When I think about Shiloh, one thing always stands out to me among the countless assorted multicolored bits which that large event radiates out.  It is the phrase, “the trees were full of music.”  It comes from the writings of a youthful Union soldier named Jesse Bowman Young, describing the morning of April 6, 1862.

The robins had been chirping in the woods since dawn, and the trees were full of music, when suddenly a sound not so melodious broke in on the ears of the soldiers, an occasional shot from the picket line a mile beyond the camp….  As the firing continued…wild birds in great numbers, rabbits in commotion, and numerous squirrels came flocking toward the Union lines as though they were being driven from the woods.*

Within minutes, the music had given way to the dismembered sounds of shouts and screams—the sounds of  “a terrible battle fought between great armies,” as Grant described it.

“The trees were full of music.”  The poet Gerald Stern once described something like what the young soldier heard:

I would say there are two dawns,

one, if it’s late April, if it’s in the East,

it’s night still, there is a kind of thin blue

over the hills; and two, the true dawn, then

the trees are almost shaking with noise, the sun

is spread out, light is everywhere….**

Or, as Homer said in the Iliad, Dawn in her saffron robe came spreading light on all the world.

I am trying to triangulate.  If I take the map of the battle, with its white and black rectangles that represent troop positions, and then I take a few words that describe a moment for one individual in the battle, I will arrive at the junction of the objective and the subjective, and I will come closer to understanding the battle.

I also add in my own private question, which I ask even though it involves something impossible in both time and circumstance.  If I had been standing near Jesse Bowman Young that morning, when the massive unexpected charge of rebel soldiers came crashing through the woods, would I have stood my ground and fought, or would I have fled with the thousands of stragglers who cowered under the sheltering bluff of the Tennessee River?

Certain major historical events come with a controversy attached as a sort of bonus, and Shiloh is one of them.  Shiloh is permanently linked to the question: Did Grant fail to anticipate and prepare for a rebel offensive that morning?  If the question is rephrased, it has a definite answer: In hindsight, would Grant have done anything differently?  Yes, he would have made his troops dig entrenchments.  That would have saved many Union lives.

Grant thought the Confederate forces were too weak and demoralized to stage an offensive, and that turned out to be the worst mistake he made in the whole war.  He was waiting for the arrival of reinforcements under General Don Carlos Buell before moving 20 miles south into Mississippi to attack the rebels at Corinth.  That was where the Mobile & Ohio Railroad crossed the Memphis & Charleston Railroad (giving it a railroad importance of x squared).  Grant’s opponent, General Albert Sidney Johnston, had 40,000 rebel troops there; Grant himself had 37,000; Buell had another 35,000, of whom 20,000 clean-faced soldiers would reach Shiloh to join their smoke-begrimed, blood-clotted comrades after the first day of fighting.

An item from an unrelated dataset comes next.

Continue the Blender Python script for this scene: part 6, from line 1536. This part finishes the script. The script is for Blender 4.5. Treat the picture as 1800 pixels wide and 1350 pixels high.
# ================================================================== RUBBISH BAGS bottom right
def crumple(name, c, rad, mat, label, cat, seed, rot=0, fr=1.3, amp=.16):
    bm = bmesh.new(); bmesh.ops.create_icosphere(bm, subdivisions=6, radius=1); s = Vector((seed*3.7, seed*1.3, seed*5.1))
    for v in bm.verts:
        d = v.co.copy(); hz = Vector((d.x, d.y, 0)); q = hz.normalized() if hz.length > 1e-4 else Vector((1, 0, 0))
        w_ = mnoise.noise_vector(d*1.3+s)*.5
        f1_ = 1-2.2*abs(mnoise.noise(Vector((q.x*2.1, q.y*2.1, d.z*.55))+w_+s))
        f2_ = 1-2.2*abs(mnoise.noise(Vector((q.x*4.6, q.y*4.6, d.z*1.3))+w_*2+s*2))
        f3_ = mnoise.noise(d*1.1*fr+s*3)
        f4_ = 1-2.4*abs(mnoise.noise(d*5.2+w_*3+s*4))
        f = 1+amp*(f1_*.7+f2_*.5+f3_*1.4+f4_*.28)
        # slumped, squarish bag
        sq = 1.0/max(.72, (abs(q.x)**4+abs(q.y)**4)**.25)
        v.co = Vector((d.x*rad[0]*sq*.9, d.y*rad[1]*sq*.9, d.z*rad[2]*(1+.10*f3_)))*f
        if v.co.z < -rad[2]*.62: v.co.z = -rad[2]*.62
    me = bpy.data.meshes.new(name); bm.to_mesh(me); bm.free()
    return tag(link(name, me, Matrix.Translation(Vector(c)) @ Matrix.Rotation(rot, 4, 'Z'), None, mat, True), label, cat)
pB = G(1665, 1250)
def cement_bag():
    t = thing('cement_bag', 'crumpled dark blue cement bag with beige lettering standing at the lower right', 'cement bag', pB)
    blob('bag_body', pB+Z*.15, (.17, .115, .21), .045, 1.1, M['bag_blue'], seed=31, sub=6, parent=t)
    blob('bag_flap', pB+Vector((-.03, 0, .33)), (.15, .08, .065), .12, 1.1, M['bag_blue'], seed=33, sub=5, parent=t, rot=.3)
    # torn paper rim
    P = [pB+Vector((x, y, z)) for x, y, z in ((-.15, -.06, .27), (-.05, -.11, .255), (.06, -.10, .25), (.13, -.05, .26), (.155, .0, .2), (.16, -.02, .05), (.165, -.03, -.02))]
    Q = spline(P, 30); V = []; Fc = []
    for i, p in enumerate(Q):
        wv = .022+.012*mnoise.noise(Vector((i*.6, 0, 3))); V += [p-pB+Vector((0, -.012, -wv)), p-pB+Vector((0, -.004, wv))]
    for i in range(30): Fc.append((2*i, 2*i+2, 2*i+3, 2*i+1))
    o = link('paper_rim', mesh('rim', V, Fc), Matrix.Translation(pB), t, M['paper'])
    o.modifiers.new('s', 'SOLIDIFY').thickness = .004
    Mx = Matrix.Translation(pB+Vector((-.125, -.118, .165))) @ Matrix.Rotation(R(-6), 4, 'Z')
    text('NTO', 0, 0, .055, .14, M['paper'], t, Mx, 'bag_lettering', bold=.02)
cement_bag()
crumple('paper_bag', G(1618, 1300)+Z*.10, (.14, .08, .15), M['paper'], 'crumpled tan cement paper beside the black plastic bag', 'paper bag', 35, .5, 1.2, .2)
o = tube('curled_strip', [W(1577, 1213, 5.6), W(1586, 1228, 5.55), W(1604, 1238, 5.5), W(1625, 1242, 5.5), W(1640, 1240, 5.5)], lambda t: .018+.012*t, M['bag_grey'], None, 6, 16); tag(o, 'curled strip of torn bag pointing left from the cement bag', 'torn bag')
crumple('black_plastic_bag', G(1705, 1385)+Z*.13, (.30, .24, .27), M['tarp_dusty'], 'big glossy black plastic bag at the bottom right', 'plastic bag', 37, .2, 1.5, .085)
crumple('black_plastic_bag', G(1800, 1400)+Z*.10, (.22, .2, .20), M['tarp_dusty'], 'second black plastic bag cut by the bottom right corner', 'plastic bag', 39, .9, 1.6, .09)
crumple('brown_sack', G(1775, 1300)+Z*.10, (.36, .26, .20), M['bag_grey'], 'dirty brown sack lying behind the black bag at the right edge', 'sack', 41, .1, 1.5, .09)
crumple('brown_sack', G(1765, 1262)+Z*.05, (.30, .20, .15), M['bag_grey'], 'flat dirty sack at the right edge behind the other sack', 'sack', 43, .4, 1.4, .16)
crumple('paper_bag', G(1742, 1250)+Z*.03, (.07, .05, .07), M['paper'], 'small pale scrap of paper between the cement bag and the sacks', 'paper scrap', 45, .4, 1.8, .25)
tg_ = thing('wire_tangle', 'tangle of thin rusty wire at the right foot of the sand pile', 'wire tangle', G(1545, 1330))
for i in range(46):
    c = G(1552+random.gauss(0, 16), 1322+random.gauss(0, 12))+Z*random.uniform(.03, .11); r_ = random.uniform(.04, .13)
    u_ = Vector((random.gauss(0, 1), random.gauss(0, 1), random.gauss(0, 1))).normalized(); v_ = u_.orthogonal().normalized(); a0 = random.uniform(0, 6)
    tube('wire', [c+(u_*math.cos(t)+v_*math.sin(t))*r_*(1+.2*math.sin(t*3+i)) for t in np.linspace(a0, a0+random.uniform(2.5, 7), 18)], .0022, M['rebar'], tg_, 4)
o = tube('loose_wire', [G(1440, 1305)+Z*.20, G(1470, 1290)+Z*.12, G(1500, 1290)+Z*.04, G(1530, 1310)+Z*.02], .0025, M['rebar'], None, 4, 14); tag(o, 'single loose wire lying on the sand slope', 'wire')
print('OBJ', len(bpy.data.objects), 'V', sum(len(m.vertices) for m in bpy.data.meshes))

Grant knew Johnston from the Mexican war (all of these gray and blue generals knew each other), so he probably should have realized that Johnston, a proud man, was burning for a success.  Johnston had recently come under criticism after his subordinates Floyd and Pillow had bungled the battle of Fort Donelson.

Johnston died bravely at Shiloh.  Grant lived on to face the newspaper reports, which described “visions of horror seared upon the eyeballs and burned indelibly on the brain.”  The Confederates had overrun the camp and bayoneted sleeping soldiers in their tents, the newspapers said.  Grant had either been absent from the battlefield most of the day, or drunk through the whole thing, or both.  He had botched his orders to his subordinates.  And so on.  (But none of these things were true.)

Throughout the long hours Grant had been moving incessantly among the cardinal points of the battlefield to talk with his division commanders.  Those points had names that have taken on an allegorical flavor.  The Peach Orchard, the Hornet’s Nest, the Sunken Road, Owl Creek.  (Peach blossoms drenched in poison… the youth treads on the nest… the road sinks down and down… the owl flees the dark woods.)  He had spent the night of April 6 under a tree in a drenching rainstorm.  When he went to seek shelter in a small log cabin, he found that it was being used for performing amputations, and he decided he liked his rainy tree better.  The next day, with Buell’s reinforcements, he and his troops once again fought desperately and finally pushed the Confederates back.

The robins chirping… the trees full of music… if only that moment could come back, but it was a cracked bird’s egg that could never be reassembled…

* Quoted in Voices of the Civil War by Richard Wheeler (Meridian, 1990).  **In Bread Without Sugar (W.W. Norton, 1992).

This post is one of an occasional series about Ulysses S. Grant.